**DESCRIPTION OF THE TASK**
Transcribe the lines from the start of the data below through the line with "sun.rotation_euler = SUN_DIR.to_track_quat('Z', 'Y').to_euler()", word for word and nothing more.

**RECORDED DATA**
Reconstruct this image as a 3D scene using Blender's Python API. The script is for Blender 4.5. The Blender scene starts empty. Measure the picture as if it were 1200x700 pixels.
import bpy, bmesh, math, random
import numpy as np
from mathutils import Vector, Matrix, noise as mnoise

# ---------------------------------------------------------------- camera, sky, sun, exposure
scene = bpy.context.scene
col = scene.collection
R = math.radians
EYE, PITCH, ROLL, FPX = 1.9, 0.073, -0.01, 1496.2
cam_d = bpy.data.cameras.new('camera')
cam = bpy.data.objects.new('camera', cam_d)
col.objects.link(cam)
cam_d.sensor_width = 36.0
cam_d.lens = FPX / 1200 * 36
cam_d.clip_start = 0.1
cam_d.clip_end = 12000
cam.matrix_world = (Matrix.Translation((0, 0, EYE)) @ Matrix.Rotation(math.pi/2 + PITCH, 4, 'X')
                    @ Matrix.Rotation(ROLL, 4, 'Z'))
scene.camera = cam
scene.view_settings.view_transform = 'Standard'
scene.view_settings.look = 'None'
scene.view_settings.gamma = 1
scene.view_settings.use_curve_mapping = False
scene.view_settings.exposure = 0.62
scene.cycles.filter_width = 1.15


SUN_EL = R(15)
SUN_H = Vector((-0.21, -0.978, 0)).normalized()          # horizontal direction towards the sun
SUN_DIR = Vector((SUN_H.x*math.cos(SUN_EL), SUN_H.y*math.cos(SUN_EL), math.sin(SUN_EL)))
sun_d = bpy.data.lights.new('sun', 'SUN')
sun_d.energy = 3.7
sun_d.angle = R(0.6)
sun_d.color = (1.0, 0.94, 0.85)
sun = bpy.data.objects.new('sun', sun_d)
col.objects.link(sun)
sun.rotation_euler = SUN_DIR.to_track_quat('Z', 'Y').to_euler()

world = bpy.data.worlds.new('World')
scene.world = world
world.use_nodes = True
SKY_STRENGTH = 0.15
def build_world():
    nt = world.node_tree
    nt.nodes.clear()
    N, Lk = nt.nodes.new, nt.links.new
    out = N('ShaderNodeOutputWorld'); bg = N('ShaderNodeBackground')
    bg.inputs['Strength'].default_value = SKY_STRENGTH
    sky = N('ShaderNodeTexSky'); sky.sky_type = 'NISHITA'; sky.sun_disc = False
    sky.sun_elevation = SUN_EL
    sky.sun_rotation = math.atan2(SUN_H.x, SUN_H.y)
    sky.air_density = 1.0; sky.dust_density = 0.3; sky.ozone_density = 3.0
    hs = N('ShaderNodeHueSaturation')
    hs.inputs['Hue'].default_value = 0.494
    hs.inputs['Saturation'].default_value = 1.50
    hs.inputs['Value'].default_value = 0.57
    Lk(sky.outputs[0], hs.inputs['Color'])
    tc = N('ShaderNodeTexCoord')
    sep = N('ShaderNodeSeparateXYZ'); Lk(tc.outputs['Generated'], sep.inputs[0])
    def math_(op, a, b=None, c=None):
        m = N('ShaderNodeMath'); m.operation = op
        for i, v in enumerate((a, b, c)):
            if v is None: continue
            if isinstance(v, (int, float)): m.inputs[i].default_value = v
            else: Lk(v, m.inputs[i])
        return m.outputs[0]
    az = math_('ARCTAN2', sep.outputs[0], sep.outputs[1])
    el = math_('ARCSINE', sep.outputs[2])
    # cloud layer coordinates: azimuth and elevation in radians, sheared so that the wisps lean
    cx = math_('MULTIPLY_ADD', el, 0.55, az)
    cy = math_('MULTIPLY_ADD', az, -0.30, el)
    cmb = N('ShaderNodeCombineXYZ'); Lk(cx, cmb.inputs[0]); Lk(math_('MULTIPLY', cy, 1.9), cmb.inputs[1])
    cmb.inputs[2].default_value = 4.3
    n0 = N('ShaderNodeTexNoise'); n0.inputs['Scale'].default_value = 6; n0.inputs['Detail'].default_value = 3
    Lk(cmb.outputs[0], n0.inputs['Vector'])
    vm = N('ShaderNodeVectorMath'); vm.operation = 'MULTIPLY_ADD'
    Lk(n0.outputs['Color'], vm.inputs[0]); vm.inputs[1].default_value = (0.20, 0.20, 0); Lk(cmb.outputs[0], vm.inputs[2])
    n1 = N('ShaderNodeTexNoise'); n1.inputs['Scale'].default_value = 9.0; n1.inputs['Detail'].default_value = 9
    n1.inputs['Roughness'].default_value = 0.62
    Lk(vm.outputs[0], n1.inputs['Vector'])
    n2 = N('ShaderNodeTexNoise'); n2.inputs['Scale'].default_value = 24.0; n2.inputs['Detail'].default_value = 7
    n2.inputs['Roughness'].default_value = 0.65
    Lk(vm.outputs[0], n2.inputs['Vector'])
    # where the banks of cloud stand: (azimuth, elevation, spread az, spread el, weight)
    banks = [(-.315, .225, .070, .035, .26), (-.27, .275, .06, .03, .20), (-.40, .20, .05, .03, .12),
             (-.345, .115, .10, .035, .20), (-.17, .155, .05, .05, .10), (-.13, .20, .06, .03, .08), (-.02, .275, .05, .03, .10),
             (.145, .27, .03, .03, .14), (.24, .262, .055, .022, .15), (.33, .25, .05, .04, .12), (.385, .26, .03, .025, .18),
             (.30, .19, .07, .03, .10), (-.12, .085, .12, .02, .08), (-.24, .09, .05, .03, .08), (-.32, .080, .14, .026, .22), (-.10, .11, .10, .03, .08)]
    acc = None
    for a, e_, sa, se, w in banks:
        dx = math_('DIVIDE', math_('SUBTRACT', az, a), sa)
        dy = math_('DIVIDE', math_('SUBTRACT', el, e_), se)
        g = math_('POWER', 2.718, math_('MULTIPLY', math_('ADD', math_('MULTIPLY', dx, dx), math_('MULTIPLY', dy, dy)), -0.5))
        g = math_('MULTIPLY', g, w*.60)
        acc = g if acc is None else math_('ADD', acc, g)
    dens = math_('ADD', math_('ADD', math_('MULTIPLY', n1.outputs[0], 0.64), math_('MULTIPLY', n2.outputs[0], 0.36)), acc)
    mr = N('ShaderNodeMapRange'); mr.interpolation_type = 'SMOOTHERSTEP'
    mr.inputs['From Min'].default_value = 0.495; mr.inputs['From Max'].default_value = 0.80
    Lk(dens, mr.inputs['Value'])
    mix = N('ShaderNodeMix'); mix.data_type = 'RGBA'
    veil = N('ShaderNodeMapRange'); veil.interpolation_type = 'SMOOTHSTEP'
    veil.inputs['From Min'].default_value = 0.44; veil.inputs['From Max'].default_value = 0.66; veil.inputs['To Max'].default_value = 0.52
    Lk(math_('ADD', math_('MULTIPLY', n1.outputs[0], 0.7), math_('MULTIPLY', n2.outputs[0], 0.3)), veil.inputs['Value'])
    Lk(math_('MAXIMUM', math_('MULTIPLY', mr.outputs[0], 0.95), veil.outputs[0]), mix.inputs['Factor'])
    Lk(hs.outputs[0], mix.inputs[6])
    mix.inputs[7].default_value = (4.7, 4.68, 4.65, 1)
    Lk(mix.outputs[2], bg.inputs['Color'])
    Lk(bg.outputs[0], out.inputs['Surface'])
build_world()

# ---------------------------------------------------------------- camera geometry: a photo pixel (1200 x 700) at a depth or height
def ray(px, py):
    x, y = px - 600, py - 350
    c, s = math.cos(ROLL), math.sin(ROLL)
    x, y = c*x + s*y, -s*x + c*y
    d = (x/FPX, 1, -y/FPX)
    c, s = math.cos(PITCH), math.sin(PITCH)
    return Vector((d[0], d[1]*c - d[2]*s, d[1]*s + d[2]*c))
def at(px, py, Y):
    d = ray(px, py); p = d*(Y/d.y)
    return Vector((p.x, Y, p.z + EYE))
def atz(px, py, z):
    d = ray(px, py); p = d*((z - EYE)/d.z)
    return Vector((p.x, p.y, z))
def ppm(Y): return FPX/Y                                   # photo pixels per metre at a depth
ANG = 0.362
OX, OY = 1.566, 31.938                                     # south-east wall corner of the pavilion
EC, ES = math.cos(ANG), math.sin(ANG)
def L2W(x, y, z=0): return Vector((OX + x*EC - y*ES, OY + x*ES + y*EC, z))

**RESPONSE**
Reconstruct this image as a 3D scene using Blender's Python API. The script is for Blender 4.5. The Blender scene starts empty. Measure the picture as if it were 1200x700 pixels.
import bpy, bmesh, math, random
import numpy as np
from mathutils import Vector, Matrix, noise as mnoise

# ---------------------------------------------------------------- camera, sky, sun, exposure
scene = bpy.context.scene
col = scene.collection
R = math.radians
EYE, PITCH, ROLL, FPX = 1.9, 0.073, -0.01, 1496.2
cam_d = bpy.data.cameras.new('camera')
cam = bpy.data.objects.new('camera', cam_d)
col.objects.link(cam)
cam_d.sensor_width = 36.0
cam_d.lens = FPX / 1200 * 36
cam_d.clip_start = 0.1
cam_d.clip_end = 12000
cam.matrix_world = (Matrix.Translation((0, 0, EYE)) @ Matrix.Rotation(math.pi/2 + PITCH, 4, 'X')
                    @ Matrix.Rotation(ROLL, 4, 'Z'))
scene.camera = cam
scene.view_settings.view_transform = 'Standard'
scene.view_settings.look = 'None'
scene.view_settings.gamma = 1
scene.view_settings.use_curve_mapping = False
scene.view_settings.exposure = 0.62
scene.cycles.filter_width = 1.15


SUN_EL = R(15)
SUN_H = Vector((-0.21, -0.978, 0)).normalized()          # horizontal direction towards the sun
SUN_DIR = Vector((SUN_H.x*math.cos(SUN_EL), SUN_H.y*math.cos(SUN_EL), math.sin(SUN_EL)))
sun_d = bpy.data.lights.new('sun', 'SUN')
sun_d.energy = 3.7
sun_d.angle = R(0.6)
sun_d.color = (1.0, 0.94, 0.85)
sun = bpy.data.objects.new('sun', sun_d)
col.objects.link(sun)
sun.rotation_euler = SUN_DIR.to_track_quat('Z', 'Y').to_euler()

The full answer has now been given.